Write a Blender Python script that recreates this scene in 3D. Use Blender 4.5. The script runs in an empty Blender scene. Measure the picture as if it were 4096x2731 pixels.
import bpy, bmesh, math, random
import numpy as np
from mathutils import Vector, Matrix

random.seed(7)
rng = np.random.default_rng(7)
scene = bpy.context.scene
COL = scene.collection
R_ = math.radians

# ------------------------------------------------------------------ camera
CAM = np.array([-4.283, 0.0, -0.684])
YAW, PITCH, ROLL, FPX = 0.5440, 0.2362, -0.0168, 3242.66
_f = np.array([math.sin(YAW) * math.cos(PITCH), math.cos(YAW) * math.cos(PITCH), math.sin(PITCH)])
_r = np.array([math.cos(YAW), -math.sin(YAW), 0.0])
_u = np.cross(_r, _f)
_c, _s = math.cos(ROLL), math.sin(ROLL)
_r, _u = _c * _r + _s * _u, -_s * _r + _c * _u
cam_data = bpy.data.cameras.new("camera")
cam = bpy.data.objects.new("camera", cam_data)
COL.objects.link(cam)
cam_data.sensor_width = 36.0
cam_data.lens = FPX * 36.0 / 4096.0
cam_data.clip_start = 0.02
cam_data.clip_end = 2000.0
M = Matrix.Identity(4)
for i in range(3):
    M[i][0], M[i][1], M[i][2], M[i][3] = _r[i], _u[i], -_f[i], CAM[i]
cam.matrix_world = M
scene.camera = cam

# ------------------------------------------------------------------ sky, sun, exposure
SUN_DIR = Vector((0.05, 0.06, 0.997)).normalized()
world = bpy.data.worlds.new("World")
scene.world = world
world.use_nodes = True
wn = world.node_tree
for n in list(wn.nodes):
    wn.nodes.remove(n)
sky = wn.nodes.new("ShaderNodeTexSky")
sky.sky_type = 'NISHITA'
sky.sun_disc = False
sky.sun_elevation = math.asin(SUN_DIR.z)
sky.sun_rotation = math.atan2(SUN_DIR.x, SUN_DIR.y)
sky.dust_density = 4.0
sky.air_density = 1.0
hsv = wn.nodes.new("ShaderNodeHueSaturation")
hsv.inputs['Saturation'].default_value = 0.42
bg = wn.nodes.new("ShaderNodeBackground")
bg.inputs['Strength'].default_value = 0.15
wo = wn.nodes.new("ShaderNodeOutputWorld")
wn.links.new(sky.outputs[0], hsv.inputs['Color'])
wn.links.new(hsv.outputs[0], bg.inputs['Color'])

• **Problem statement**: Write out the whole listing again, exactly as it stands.

• **Answer below**:
Write a Blender Python script that recreates this scene in 3D. Use Blender 4.5. The script runs in an empty Blender scene. Measure the picture as if it were 4096x2731 pixels.
import bpy, bmesh, math, random
import numpy as np
from mathutils import Vector, Matrix

random.seed(7)
rng = np.random.default_rng(7)
scene = bpy.context.scene
COL = scene.collection
R_ = math.radians

# ------------------------------------------------------------------ camera
CAM = np.array([-4.283, 0.0, -0.684])
YAW, PITCH, ROLL, FPX = 0.5440, 0.2362, -0.0168, 3242.66
_f = np.array([math.sin(YAW) * math.cos(PITCH), math.cos(YAW) * math.cos(PITCH), math.sin(PITCH)])
_r = np.array([math.cos(YAW), -math.sin(YAW), 0.0])
_u = np.cross(_r, _f)
_c, _s = math.cos(ROLL), math.sin(ROLL)
_r, _u = _c * _r + _s * _u, -_s * _r + _c * _u
cam_data = bpy.data.cameras.new("camera")
cam = bpy.data.objects.new("camera", cam_data)
COL.objects.link(cam)
cam_data.sensor_width = 36.0
cam_data.lens = FPX * 36.0 / 4096.0
cam_data.clip_start = 0.02
cam_data.clip_end = 2000.0
M = Matrix.Identity(4)
for i in range(3):
    M[i][0], M[i][1], M[i][2], M[i][3] = _r[i], _u[i], -_f[i], CAM[i]
cam.matrix_world = M
scene.camera = cam

# ------------------------------------------------------------------ sky, sun, exposure
SUN_DIR = Vector((0.05, 0.06, 0.997)).normalized()
world = bpy.data.worlds.new("World")
scene.world = world
world.use_nodes = True
wn = world.node_tree
for n in list(wn.nodes):
    wn.nodes.remove(n)
sky = wn.nodes.new("ShaderNodeTexSky")
sky.sky_type = 'NISHITA'
sky.sun_disc = False
sky.sun_elevation = math.asin(SUN_DIR.z)
sky.sun_rotation = math.atan2(SUN_DIR.x, SUN_DIR.y)
sky.dust_density = 4.0
sky.air_density = 1.0
hsv = wn.nodes.new("ShaderNodeHueSaturation")
hsv.inputs['Saturation'].default_value = 0.42
bg = wn.nodes.new("ShaderNodeBackground")
bg.inputs['Strength'].default_value = 0.15
wo = wn.nodes.new("ShaderNodeOutputWorld")
wn.links.new(sky.outputs[0], hsv.inputs['Color'])
wn.links.new(hsv.outputs[0], bg.inputs['Color'])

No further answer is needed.